What you have to do
Set down the full listing exactly, character for character.

Given records
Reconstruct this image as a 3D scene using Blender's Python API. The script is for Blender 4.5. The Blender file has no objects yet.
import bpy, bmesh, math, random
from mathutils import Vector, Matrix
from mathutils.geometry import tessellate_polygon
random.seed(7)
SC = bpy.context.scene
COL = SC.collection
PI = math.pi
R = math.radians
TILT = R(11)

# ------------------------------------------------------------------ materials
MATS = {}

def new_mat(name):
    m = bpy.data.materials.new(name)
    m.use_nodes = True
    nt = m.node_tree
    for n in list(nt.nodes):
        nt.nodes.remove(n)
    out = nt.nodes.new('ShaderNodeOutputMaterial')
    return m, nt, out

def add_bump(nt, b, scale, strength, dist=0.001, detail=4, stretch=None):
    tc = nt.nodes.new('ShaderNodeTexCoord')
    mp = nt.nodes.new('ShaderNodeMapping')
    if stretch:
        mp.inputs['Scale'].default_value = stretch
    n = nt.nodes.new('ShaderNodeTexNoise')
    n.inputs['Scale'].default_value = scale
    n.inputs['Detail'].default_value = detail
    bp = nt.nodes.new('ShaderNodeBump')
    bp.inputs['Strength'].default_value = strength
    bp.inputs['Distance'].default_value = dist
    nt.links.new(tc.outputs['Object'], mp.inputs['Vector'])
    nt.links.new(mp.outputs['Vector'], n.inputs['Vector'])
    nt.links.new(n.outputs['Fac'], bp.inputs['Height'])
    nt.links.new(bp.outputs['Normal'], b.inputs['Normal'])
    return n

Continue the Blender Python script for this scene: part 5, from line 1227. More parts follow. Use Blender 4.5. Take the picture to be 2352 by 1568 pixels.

Task solution
Reconstruct this image as a 3D scene using Blender's Python API. The script is for Blender 4.5. The Blender file has no objects yet.
import bpy, bmesh, math, random
from mathutils import Vector, Matrix
from mathutils.geometry import tessellate_polygon
random.seed(7)
SC = bpy.context.scene
COL = SC.collection
PI = math.pi
R = math.radians
TILT = R(11)

# ------------------------------------------------------------------ materials
MATS = {}

def new_mat(name):
    m = bpy.data.materials.new(name)
    m.use_nodes = True
    nt = m.node_tree
    for n in list(nt.nodes):
        nt.nodes.remove(n)
    out = nt.nodes.new('ShaderNodeOutputMaterial')
    return m, nt, out

def add_bump(nt, b, scale, strength, dist=0.001, detail=4, stretch=None):
    tc = nt.nodes.new('ShaderNodeTexCoord')
    mp = nt.nodes.new('ShaderNodeMapping')
    if stretch:
        mp.inputs['Scale'].default_value = stretch
    n = nt.nodes.new('ShaderNodeTexNoise')
    n.inputs['Scale'].default_value = scale
    n.inputs['Detail'].default_value = detail
    bp = nt.nodes.new('ShaderNodeBump')
    bp.inputs['Strength'].default_value = strength
    bp.inputs['Distance'].default_value = dist
    nt.links.new(tc.outputs['Object'], mp.inputs['Vector'])
    nt.links.new(mp.outputs['Vector'], n.inputs['Vector'])
    nt.links.new(n.outputs['Fac'], bp.inputs['Height'])
    nt.links.new(bp.outputs['Normal'], b.inputs['Normal'])
    return n

Continue the Blender Python script for this scene: part 5, from line 1227. More parts follow. Use Blender 4.5. Take the picture to be 2352 by 1568 pixels.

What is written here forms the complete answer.